A break away! by Tom Roberts 1891 
This piece is prominent in the memory of my youth as I spent rainy days poring over my mother's art history books. Not only did it have an impact on my impressionable young mind, but it also made an impact on Australia as it gave a visual identity to a country heading towards Federation. Amongst the juxtaposition of action and serenity, it provided a symbolic depiction of our transition from European settlers to a modern nation. This image has always been significant to me in the portrayal of our landscape; the sun bleached trees, dry heat and dust that typified the environs I grew up in.

Evening Shadows, a backwater of the Murray, South Australia. by H J Johnstone 1880
I had not seen this piece until the weekend but was very impressed. The subtle wash of light and the serene stillness are such a contrast to the reality of  our landscape that this image constantly jars at my cultural identity. This is the Australia I wish I was in...the quiet, cool and peaceful landscape of majestic Eucalyptus set under a gentle sky. So authentic and yet so fake...this image was painted from a photograph in Europe...our bold and harsh sun kissed sky muted to a pale English summer evening.

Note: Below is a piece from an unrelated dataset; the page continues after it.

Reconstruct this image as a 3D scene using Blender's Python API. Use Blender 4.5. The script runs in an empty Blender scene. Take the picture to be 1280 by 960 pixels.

Even the stillness is unnatural, an artifact of the medium from which the image was transferred abroad.

The art gallery has a few other astounding pieces including a Wright of Derby, a Vernet and supposedly (according to their website) a Waterhouse, Renoir and a Tiffany which we didn't find on the day.

Next weekend we are off to Canberra and the National Art Gallery to see the French Masters before they leave our shores.